Resources / Your own affairs

What to put in your in-case-of-death file

One place your family can turn to if you are gone or cannot speak for yourself. Gather these, keep them together, and tell one person where they are.

Legal documents

  • Will and any updates to it
  • Durable power of attorney
  • Healthcare directive / living will
  • Trust documents
  • Birth certificate and Social Security card

Money and accounts

  • Bank and investment account list
  • Retirement accounts and pensions
  • Life insurance policies
  • Debts and loans
  • Recent tax returns

Home and property

  • Property deed or lease
  • Mortgage and loan papers
  • Vehicle titles
  • Home and auto insurance
  • Safe or safe-deposit box location and key

Personal and final wishes

  • Funeral or burial wishes
  • A letter to your family
  • Key contacts (attorney, advisor, agent)
  • Where passwords and digital accounts live
  • Pet care instructions

Say where it is, not just what it is. A binder no one can find helps no one. Tell at least one trusted person where this lives and how to open it.
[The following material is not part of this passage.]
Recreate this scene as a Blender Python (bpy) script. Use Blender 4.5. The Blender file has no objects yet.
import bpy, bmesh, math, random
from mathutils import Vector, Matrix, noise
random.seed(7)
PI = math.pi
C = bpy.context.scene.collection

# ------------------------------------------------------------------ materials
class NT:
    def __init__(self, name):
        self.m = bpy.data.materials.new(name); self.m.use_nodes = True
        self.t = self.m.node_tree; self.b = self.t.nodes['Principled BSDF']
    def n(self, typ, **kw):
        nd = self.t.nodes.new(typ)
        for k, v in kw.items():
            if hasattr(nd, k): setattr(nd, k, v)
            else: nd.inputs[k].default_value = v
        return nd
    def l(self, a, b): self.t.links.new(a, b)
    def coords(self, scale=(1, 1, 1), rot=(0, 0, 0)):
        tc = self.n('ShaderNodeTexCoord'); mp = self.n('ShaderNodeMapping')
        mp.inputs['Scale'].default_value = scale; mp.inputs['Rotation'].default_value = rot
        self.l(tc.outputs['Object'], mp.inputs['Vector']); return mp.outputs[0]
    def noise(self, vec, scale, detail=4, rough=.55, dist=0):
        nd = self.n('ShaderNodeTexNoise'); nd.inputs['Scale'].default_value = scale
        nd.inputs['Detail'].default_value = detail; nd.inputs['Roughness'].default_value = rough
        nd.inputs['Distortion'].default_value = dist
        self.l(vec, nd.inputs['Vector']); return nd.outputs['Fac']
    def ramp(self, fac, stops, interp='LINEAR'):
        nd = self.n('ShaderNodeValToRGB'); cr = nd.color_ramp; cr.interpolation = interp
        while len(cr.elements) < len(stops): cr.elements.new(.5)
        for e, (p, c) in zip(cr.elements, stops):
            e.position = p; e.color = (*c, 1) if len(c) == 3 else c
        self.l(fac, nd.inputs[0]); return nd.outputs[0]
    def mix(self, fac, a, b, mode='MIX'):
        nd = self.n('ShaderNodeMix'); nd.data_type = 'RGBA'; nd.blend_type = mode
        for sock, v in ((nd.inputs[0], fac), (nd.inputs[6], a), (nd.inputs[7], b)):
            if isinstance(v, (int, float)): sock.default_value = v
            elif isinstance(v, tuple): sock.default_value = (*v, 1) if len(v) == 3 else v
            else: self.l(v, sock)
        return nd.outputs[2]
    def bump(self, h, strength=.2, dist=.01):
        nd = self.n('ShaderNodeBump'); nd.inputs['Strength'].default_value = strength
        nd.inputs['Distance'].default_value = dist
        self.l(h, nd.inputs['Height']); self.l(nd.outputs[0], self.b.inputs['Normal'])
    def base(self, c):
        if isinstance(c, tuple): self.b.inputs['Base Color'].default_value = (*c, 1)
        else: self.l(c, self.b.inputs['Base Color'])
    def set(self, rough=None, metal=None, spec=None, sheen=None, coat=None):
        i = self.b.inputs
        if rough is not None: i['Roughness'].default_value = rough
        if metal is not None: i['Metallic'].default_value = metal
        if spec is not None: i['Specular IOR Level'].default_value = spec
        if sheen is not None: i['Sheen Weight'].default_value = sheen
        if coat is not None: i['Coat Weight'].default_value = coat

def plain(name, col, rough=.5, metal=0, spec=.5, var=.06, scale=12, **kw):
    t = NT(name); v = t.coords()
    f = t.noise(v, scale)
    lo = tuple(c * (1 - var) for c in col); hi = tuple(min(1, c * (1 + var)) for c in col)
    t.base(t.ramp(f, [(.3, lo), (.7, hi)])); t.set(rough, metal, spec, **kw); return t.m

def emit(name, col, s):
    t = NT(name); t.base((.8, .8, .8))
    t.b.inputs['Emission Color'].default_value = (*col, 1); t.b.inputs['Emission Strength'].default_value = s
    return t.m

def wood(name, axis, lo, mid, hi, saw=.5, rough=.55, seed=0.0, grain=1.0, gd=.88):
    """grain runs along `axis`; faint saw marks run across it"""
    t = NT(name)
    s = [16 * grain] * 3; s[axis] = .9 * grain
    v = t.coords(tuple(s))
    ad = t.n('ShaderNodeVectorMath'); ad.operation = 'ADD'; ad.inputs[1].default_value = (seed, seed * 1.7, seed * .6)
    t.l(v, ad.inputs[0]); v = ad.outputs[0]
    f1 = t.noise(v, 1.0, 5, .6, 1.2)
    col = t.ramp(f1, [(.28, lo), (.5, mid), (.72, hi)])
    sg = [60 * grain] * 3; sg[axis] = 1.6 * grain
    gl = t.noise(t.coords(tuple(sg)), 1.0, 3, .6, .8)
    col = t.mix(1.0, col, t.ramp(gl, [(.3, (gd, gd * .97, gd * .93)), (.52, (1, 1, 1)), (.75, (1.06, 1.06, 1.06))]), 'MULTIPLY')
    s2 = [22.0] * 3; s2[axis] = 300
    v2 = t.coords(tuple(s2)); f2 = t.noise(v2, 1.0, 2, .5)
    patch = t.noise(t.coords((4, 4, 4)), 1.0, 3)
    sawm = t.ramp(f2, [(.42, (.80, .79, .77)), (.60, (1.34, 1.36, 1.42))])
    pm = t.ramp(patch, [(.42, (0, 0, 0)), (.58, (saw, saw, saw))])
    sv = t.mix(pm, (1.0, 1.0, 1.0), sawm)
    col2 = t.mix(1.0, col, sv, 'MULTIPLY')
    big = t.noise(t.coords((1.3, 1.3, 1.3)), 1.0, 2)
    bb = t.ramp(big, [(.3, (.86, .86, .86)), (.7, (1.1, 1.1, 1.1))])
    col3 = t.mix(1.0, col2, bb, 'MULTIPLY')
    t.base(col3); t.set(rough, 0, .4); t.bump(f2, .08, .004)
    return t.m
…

Keep passwords out of plain paper. A written list of logins in a drawer is a risk. Note where your passwords live, in a manager or a sealed record, rather than the passwords themselves.

Printed and kept where you will see it, this does its job. If you would rather it live somewhere your whole family can reach, that is what MyLifePapers is for.

Common questions

Paper binder or digital?

Either can work; what matters is that it is complete, current, and reachable by the right person. Paper is easy to find but easy to lose or read. A locked file is safe but only if someone can get in. The ideal is one place that is both protected and shareable with the family you choose.

Who should know it exists?

At least one person you trust completely, and ideally whoever you have named as executor. They do not need to see the contents now, only to know it exists and how to reach it when the time comes.